Sudan accused of Darfur air attack

Children at a school and people at a market in Darfur are said to have died.

Sudan map with Darfur
‘Continuous bombardment’

“The Shegeg Karo school was hit and one classroom was destroyed. It was in session. The youngest child to die was five-year-old Yusuf Adam Hamid,” said the statement.

The aid organisations said that two other children were seriously wounded and another 30 lightly injured.

Ahmed Hussein Adam, the London-based spokesman for the rebel group Justice and Equality movement (JEM), said: “There has been continuous bombardment by Antonov aircraft for three days.

“On Sunday morning, they bombarded a village in the area of Al-Ain and killed three children of the local leader Sheikh Mahmud Bakr and injured another one,” Adam said.

He claimed government had also destroyed wells and other water resources in the aerial bombardment.

According to the JEM, Sudanese forces also bombed a busy market area.

“Yesterday afternoon they killed 11 civilians and injured three women and two children when they bombed the market in Shugag Karo, near Deir Maza,” Adam said.

“It was market day and there were a lot of people concentrated in one place.”

Deliberate attacks

Adam said the attacks deliberately targeted civilians as “there was not a single armed element from the rebel movements in the area”.
  
“It is very clear that the government of Sudan does not want to go for any political solution, they just want to impose a military solution,” Adam said.

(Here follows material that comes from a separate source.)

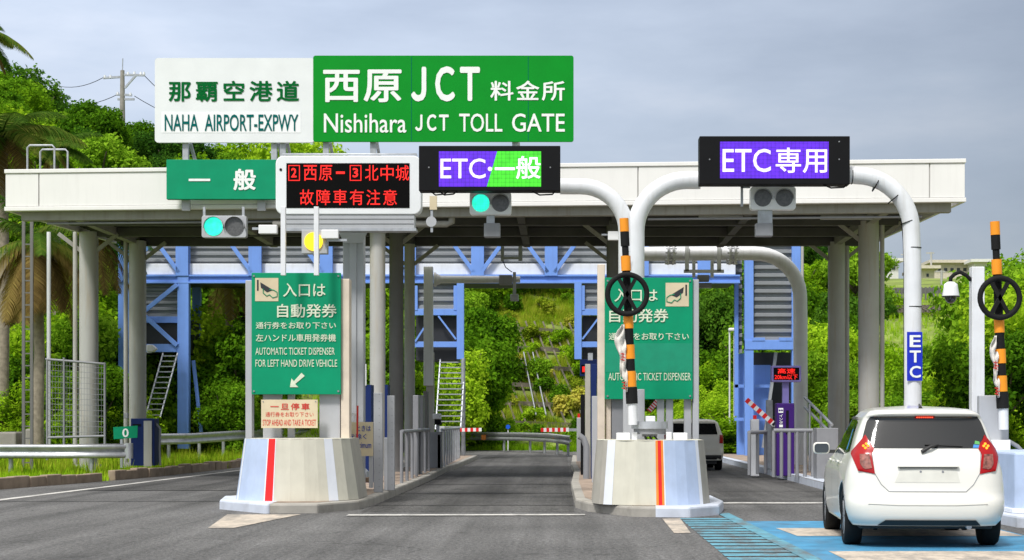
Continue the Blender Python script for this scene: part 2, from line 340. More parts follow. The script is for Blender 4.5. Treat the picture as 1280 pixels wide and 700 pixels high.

The Sudanese army has not confirmed the bombardment.

The Sudanese army has always denied bombing in the area, which would have been a violation of a UN Security Council resolution.

However, only last week, a joint UN-African Union peacekeeping mission confirmed earlier rebel reports of bombing in North Darfur, in spite of government denials.

Many hindrances

Meanwhile, the transitional regional authority for Darfur, led by Mini Minawi, a former rebel leader who signed a peace deal with the government two years and became a senior presidential assistant, said it would suspend its participation in the national unity government for a day.

The decision was in protest over what the authority says is the slow pace in implementing the peace deal.

Minawi listed a number of obstacles that had delayed the implementation of the agreement.

The list included the failure to disarm the Janjawid, ongoing arrests, and the absence of development projects in Darfur and other regions.